December 27, 2004


Gonzales's Journey: From the Stands to the Heights: Migrant Workers' Son Worked Way to Air Force Academy, Harvard, a Top Law Firm -- and Government (Sylvia Moreno, December 28, 2004, Washington Post)

One Saturday afternoon this May, Alberto R. Gonzales addressed the 2004 graduating class of Rice University and talked about growing up in an impoverished household on the north edge of Houston.

His parents, former migrant workers, had only eight years of schooling between them and barely spoke English. The family of 10 lived in a small two-bedroom house with no hot water and no telephone. There was no tradition of education in the family, only of working hard to scrape by.

Gonzales took his first job at 12 to help support the family, and as he carried trays of soft drinks in the upper deck of Rice Stadium on football Saturdays he aspired to a better life. "I would stare over the stadium walls and watch the Rice students stroll back to the colleges, and I wondered what it would be like to be one of you, a Rice student," Gonzales said.

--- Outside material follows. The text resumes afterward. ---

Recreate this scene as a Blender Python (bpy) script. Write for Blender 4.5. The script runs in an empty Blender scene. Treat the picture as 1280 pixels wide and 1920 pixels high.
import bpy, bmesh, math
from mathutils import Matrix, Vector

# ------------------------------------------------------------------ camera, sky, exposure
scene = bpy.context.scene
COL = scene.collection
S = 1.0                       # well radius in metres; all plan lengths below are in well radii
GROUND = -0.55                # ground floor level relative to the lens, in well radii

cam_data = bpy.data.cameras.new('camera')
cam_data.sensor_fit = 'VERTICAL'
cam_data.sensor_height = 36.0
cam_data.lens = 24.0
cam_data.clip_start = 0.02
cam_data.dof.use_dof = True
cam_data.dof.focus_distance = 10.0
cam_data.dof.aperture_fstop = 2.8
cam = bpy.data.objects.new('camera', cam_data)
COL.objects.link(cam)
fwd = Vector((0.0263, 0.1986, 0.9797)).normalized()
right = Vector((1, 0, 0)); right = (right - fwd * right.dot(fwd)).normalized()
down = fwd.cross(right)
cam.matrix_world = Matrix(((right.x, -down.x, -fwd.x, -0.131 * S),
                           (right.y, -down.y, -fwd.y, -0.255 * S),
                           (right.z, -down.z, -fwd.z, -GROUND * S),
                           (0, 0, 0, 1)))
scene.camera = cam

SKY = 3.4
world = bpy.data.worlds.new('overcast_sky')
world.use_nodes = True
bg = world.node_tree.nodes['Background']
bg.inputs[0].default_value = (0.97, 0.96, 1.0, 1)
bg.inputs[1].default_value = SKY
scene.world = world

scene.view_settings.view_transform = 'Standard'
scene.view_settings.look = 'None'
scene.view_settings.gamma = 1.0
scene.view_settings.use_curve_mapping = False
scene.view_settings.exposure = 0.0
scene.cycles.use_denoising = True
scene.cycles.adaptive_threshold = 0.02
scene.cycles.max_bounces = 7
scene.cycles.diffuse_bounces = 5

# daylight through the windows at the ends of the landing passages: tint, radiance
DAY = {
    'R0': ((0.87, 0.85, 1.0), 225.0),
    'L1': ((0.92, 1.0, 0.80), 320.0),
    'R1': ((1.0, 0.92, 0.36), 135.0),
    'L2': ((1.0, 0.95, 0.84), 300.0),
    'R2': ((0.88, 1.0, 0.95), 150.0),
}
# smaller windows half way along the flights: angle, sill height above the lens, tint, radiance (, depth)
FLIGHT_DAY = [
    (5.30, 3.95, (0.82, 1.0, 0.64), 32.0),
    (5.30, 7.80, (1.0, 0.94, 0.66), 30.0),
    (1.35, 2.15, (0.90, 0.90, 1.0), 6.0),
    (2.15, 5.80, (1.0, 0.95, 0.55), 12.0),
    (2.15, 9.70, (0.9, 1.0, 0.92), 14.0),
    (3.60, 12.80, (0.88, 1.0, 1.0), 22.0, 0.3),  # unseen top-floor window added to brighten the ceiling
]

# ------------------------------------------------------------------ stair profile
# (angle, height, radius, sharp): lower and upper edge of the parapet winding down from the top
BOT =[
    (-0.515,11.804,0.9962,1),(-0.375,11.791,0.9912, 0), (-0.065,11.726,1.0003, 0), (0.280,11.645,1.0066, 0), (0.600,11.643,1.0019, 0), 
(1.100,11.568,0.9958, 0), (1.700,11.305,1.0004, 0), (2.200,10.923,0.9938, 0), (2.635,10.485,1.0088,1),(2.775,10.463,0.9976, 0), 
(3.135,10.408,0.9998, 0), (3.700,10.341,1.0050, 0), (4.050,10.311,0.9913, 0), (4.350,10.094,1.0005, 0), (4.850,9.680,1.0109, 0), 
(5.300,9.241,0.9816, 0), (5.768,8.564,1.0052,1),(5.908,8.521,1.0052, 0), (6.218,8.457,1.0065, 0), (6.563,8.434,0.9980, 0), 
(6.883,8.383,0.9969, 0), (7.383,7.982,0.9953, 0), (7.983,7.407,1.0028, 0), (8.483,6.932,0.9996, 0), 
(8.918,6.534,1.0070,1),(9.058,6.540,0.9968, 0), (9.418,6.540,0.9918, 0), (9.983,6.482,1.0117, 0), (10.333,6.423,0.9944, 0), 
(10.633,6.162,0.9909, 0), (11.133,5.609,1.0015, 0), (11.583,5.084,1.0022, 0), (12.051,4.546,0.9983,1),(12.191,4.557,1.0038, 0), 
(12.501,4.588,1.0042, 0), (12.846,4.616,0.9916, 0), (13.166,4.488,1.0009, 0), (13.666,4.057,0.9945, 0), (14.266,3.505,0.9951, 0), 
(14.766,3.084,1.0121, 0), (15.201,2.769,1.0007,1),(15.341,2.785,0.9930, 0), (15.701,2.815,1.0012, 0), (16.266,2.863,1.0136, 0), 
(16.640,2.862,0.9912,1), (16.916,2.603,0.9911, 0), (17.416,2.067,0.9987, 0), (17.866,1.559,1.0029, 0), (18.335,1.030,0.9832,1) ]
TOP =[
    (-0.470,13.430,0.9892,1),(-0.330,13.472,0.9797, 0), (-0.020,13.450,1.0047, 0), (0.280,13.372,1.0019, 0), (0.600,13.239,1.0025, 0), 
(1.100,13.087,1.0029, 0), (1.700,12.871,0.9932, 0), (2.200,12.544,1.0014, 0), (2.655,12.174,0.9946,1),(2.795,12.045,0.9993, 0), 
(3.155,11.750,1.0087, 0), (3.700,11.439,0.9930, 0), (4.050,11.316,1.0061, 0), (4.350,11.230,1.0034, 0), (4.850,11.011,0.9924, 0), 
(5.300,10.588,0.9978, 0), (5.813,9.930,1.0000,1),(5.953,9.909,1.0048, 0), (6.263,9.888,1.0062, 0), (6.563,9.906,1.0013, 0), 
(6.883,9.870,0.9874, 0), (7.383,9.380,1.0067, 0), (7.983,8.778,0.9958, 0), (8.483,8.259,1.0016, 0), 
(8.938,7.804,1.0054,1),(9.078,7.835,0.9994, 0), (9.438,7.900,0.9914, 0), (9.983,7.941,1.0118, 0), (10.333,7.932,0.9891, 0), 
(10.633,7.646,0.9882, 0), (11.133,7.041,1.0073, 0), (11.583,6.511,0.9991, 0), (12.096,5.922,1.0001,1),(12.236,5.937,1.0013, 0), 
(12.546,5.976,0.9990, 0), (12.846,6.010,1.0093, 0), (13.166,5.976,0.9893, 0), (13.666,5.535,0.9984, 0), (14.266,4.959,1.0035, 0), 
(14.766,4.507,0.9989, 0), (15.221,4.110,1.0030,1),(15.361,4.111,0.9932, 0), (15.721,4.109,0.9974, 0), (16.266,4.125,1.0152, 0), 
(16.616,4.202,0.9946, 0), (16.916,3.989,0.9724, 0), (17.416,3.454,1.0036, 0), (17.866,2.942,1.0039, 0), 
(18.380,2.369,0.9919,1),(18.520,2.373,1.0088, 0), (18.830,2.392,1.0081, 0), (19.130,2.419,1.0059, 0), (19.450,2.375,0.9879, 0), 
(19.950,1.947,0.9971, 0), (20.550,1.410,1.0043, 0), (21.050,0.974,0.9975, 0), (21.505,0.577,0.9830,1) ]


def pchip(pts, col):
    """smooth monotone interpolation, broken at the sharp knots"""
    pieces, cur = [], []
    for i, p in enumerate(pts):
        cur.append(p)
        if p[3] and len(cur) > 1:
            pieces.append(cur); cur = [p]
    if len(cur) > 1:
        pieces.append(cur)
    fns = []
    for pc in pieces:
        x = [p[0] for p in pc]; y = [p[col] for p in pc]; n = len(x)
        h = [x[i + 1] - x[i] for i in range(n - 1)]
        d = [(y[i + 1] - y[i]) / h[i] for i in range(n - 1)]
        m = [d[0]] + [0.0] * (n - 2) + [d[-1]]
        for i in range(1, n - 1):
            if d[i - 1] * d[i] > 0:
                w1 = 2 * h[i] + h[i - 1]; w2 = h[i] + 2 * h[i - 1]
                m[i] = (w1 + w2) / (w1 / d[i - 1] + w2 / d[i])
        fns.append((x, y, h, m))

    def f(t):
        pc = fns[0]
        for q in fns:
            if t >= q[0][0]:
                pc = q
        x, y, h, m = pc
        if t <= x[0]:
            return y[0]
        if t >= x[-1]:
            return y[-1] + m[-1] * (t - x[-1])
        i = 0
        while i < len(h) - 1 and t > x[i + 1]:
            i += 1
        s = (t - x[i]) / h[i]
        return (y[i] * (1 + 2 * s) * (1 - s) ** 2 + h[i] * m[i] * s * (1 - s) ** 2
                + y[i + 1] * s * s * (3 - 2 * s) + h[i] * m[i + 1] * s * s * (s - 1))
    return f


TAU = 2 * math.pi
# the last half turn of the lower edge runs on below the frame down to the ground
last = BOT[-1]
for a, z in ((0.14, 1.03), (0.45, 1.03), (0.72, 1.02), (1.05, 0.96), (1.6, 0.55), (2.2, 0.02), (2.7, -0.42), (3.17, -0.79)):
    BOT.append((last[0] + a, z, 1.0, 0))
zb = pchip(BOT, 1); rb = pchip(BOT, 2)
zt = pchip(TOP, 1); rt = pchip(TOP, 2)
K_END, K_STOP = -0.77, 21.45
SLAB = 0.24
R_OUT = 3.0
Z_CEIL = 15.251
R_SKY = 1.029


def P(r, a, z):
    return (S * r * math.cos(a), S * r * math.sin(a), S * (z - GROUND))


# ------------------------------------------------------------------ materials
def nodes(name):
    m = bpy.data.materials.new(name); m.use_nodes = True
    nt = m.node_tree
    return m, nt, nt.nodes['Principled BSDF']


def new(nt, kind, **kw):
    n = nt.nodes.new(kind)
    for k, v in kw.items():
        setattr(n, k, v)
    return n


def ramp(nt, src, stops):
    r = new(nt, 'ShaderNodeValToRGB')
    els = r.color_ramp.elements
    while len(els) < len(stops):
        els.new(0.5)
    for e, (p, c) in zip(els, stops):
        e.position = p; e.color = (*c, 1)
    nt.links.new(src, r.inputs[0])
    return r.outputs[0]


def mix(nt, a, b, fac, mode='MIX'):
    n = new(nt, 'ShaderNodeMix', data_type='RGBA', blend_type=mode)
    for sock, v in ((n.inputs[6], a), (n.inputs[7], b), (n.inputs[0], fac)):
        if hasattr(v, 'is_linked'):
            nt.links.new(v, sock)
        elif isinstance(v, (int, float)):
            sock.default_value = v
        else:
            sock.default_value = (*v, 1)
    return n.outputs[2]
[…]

He went on to be one of them and much more. "In many ways, Al embodies the American dream," says President Bush, who often talks about the real-life Horatio Alger aspects of Gonzales's life.

Today, Gonzales is Bush's nominee for attorney general, the nation's top law enforcement officer. He is the first Hispanic named to the post.

The journey reflects a life of extraordinary achievement for this child of migrants. Gonzales is a Rice alumnus; a graduate of Harvard Law School; a former partner in Houston's largest law firm, Vinson & Elkins; a top appointee in Bush's gubernatorial administration in Texas; and, for the past four years, the White House counsel to Bush.